Jennifer Daniel

It seems like a crazy way to run a democracy: the party in power can tinker with district lines to concentrate the votes that support them, and dilute the ones that don't. They're called Gerrymandered districts, because when Governor Gerry of Massachusetts redrew a Congressional district in 1812, a Boston newspaper said the district looked more like a salamander -- and they commissioned a cartoon to prove it:

A political cartoon drawn in reaction to the newly drawn Congressional electoral district of South Essex County, printed March 1812

But why stop there? With a grant from The Awesome Foundation, the design writer Rob Walker commissioned a group of artists to embellish the convoluted shapes of districts where the incumbents are shoo-ins for reelection tomorrow. He calls the series "Spawn of Gerrymander." Graphic designer Jennifer Daniel turned Texas's District 35 into a machine gun.
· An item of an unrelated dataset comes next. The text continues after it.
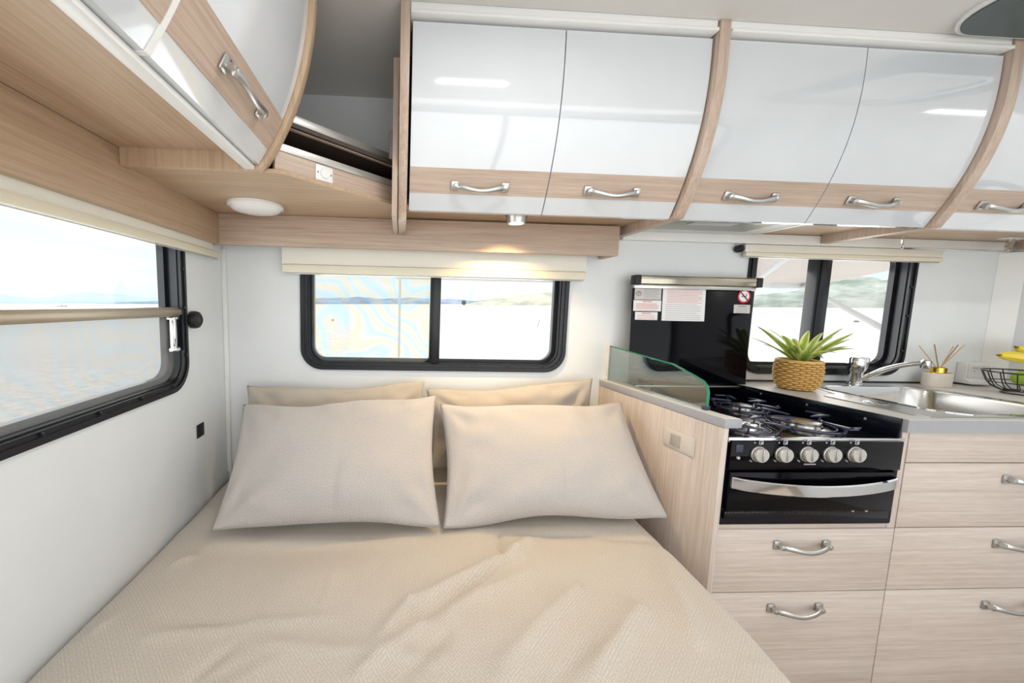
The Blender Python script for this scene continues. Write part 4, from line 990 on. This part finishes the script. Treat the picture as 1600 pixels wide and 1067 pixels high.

She calls her illustration, "If You Can Read This You're In Range."

Texas 35th

Some artists embraced the absurdity of the Gerrymandered shapes, like Leif Parsons, who transformed Illinois's 4th congressional district into a surrealist portrait of a face with a tongue sticking out titled, "To The Voting Public..."

Illinois 4th

Illustrator Steve Brodner couldn't decide what to do with Philadelphia's 7th congressional district, so he tried a couple of versions, including this dino-creature impaling a voter in the back.

Pennsylvania 7th

Walker says, "If these visualizations don't drive home just how absurd partisan districting practices have become, I don't know what will." Too bad an overall 8% approval rating for Congress won't be enough to budge the vast majority of seats.